Given instruction:
Pictures within the data are to be left out; everything else must be reproduced exactly.

Given material:

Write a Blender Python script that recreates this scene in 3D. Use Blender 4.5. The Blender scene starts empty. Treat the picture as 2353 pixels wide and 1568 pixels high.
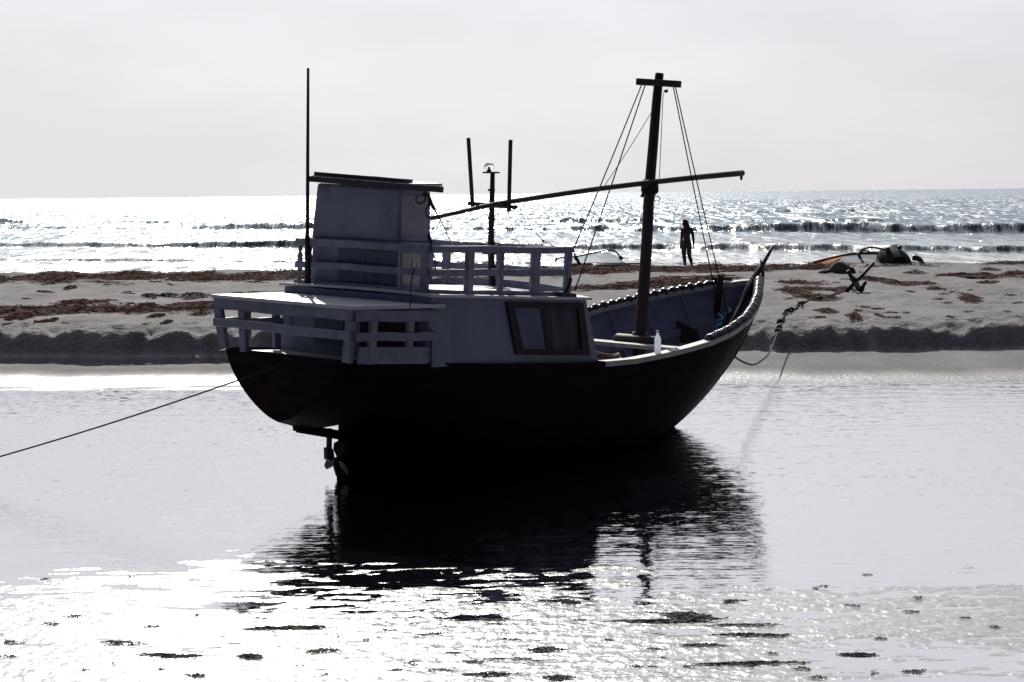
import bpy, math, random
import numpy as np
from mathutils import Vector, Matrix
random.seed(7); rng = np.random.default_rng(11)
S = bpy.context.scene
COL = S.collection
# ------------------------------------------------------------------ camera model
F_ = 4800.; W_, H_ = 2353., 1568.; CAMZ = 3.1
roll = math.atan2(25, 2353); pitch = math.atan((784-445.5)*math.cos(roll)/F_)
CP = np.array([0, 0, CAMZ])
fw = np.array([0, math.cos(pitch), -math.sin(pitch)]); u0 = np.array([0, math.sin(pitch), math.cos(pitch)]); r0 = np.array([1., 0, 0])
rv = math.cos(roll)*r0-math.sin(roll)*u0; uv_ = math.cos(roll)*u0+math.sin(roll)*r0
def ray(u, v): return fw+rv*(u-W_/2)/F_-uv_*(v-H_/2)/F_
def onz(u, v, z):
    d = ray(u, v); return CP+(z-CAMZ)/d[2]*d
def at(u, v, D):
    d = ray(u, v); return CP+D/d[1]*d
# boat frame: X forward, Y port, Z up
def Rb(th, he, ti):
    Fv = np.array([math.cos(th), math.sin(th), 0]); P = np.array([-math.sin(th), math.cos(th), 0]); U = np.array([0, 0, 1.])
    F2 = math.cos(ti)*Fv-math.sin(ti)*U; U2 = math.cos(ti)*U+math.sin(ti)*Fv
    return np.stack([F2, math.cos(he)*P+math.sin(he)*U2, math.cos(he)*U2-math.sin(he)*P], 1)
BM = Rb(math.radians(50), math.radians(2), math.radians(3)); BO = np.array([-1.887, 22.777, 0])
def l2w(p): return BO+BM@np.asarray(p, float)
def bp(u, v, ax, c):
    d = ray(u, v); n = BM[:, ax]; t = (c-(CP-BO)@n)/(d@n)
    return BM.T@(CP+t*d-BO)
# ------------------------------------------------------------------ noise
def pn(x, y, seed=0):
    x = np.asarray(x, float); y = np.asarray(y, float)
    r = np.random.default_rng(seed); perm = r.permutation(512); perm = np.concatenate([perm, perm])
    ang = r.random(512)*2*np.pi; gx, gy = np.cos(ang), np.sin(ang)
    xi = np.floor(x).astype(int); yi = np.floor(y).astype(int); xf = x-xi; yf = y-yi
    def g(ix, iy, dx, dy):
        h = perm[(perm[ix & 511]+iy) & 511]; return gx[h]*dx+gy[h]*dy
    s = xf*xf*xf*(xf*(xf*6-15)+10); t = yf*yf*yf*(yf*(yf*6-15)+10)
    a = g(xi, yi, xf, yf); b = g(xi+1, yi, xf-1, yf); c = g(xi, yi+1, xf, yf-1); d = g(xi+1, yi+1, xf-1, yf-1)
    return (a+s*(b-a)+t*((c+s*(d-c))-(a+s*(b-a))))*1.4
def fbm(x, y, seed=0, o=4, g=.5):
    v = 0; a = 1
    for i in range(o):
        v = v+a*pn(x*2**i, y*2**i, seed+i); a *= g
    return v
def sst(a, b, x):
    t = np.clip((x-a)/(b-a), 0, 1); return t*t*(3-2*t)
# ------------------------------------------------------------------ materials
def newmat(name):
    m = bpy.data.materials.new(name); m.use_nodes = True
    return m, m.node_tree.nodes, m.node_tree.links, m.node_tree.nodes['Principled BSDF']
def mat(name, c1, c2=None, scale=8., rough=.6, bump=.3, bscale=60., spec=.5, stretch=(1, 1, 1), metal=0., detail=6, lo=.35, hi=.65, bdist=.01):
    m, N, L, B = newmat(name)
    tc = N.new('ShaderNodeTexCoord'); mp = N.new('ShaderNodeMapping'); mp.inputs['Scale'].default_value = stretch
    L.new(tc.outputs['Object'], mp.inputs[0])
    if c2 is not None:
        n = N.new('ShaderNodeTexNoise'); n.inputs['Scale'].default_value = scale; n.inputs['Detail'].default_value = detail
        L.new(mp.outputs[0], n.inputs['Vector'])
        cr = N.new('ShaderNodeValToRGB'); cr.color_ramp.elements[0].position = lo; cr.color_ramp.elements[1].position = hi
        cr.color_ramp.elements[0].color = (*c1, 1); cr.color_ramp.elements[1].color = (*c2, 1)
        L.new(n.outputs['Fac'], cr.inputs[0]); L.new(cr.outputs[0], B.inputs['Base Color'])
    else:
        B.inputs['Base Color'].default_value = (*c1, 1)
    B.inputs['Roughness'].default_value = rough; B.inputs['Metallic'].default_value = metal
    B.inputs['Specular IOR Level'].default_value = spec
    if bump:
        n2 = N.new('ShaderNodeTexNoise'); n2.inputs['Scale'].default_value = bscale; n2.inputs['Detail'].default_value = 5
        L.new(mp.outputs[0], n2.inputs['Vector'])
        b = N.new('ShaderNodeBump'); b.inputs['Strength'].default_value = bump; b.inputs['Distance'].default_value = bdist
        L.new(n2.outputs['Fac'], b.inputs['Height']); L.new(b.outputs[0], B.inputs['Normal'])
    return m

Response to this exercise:
Write a Blender Python script that recreates this scene in 3D. Use Blender 4.5. The Blender scene starts empty. Treat the picture as 2353 pixels wide and 1568 pixels high.
import bpy, math, random
import numpy as np
from mathutils import Vector, Matrix
random.seed(7); rng = np.random.default_rng(11)
S = bpy.context.scene
COL = S.collection
# ------------------------------------------------------------------ camera model
F_ = 4800.; W_, H_ = 2353., 1568.; CAMZ = 3.1
roll = math.atan2(25, 2353); pitch = math.atan((784-445.5)*math.cos(roll)/F_)
CP = np.array([0, 0, CAMZ])
fw = np.array([0, math.cos(pitch), -math.sin(pitch)]); u0 = np.array([0, math.sin(pitch), math.cos(pitch)]); r0 = np.array([1., 0, 0])
rv = math.cos(roll)*r0-math.sin(roll)*u0; uv_ = math.cos(roll)*u0+math.sin(roll)*r0
def ray(u, v): return fw+rv*(u-W_/2)/F_-uv_*(v-H_/2)/F_
def onz(u, v, z):
    d = ray(u, v); return CP+(z-CAMZ)/d[2]*d
def at(u, v, D):
    d = ray(u, v); return CP+D/d[1]*d
# boat frame: X forward, Y port, Z up
def Rb(th, he, ti):
    Fv = np.array([math.cos(th), math.sin(th), 0]); P = np.array([-math.sin(th), math.cos(th), 0]); U = np.array([0, 0, 1.])
    F2 = math.cos(ti)*Fv-math.sin(ti)*U; U2 = math.cos(ti)*U+math.sin(ti)*Fv
    return np.stack([F2, math.cos(he)*P+math.sin(he)*U2, math.cos(he)*U2-math.sin(he)*P], 1)
BM = Rb(math.radians(50), math.radians(2), math.radians(3)); BO = np.array([-1.887, 22.777, 0])
def l2w(p): return BO+BM@np.asarray(p, float)
def bp(u, v, ax, c):
    d = ray(u, v); n = BM[:, ax]; t = (c-(CP-BO)@n)/(d@n)
    return BM.T@(CP+t*d-BO)
# ------------------------------------------------------------------ noise
def pn(x, y, seed=0):
    x = np.asarray(x, float); y = np.asarray(y, float)
    r = np.random.default_rng(seed); perm = r.permutation(512); perm = np.concatenate([perm, perm])
    ang = r.random(512)*2*np.pi; gx, gy = np.cos(ang), np.sin(ang)
    xi = np.floor(x).astype(int); yi = np.floor(y).astype(int); xf = x-xi; yf = y-yi
    def g(ix, iy, dx, dy):
        h = perm[(perm[ix & 511]+iy) & 511]; return gx[h]*dx+gy[h]*dy
    s = xf*xf*xf*(xf*(xf*6-15)+10); t = yf*yf*yf*(yf*(yf*6-15)+10)
    a = g(xi, yi, xf, yf); b = g(xi+1, yi, xf-1, yf); c = g(xi, yi+1, xf, yf-1); d = g(xi+1, yi+1, xf-1, yf-1)
    return (a+s*(b-a)+t*((c+s*(d-c))-(a+s*(b-a))))*1.4
def fbm(x, y, seed=0, o=4, g=.5):
    v = 0; a = 1
    for i in range(o):
        v = v+a*pn(x*2**i, y*2**i, seed+i); a *= g
    return v
def sst(a, b, x):
    t = np.clip((x-a)/(b-a), 0, 1); return t*t*(3-2*t)
# ------------------------------------------------------------------ materials
def newmat(name):
    m = bpy.data.materials.new(name); m.use_nodes = True
    return m, m.node_tree.nodes, m.node_tree.links, m.node_tree.nodes['Principled BSDF']
def mat(name, c1, c2=None, scale=8., rough=.6, bump=.3, bscale=60., spec=.5, stretch=(1, 1, 1), metal=0., detail=6, lo=.35, hi=.65, bdist=.01):
    m, N, L, B = newmat(name)
    tc = N.new('ShaderNodeTexCoord'); mp = N.new('ShaderNodeMapping'); mp.inputs['Scale'].default_value = stretch
    L.new(tc.outputs['Object'], mp.inputs[0])
    if c2 is not None:
        n = N.new('ShaderNodeTexNoise'); n.inputs['Scale'].default_value = scale; n.inputs['Detail'].default_value = detail
        L.new(mp.outputs[0], n.inputs['Vector'])
        cr = N.new('ShaderNodeValToRGB'); cr.color_ramp.elements[0].position = lo; cr.color_ramp.elements[1].position = hi
        cr.color_ramp.elements[0].color = (*c1, 1); cr.color_ramp.elements[1].color = (*c2, 1)
        L.new(n.outputs['Fac'], cr.inputs[0]); L.new(cr.outputs[0], B.inputs['Base Color'])
    else:
        B.inputs['Base Color'].default_value = (*c1, 1)
    B.inputs['Roughness'].default_value = rough; B.inputs['Metallic'].default_value = metal
    B.inputs['Specular IOR Level'].default_value = spec
    if bump:
        n2 = N.new('ShaderNodeTexNoise'); n2.inputs['Scale'].default_value = bscale; n2.inputs['Detail'].default_value = 5
        L.new(mp.outputs[0], n2.inputs['Vector'])
        b = N.new('ShaderNodeBump'); b.inputs['Strength'].default_value = bump; b.inputs['Distance'].default_value = bdist
        L.new(n2.outputs['Fac'], b.inputs['Height']); L.new(b.outputs[0], B.inputs['Normal'])
    return m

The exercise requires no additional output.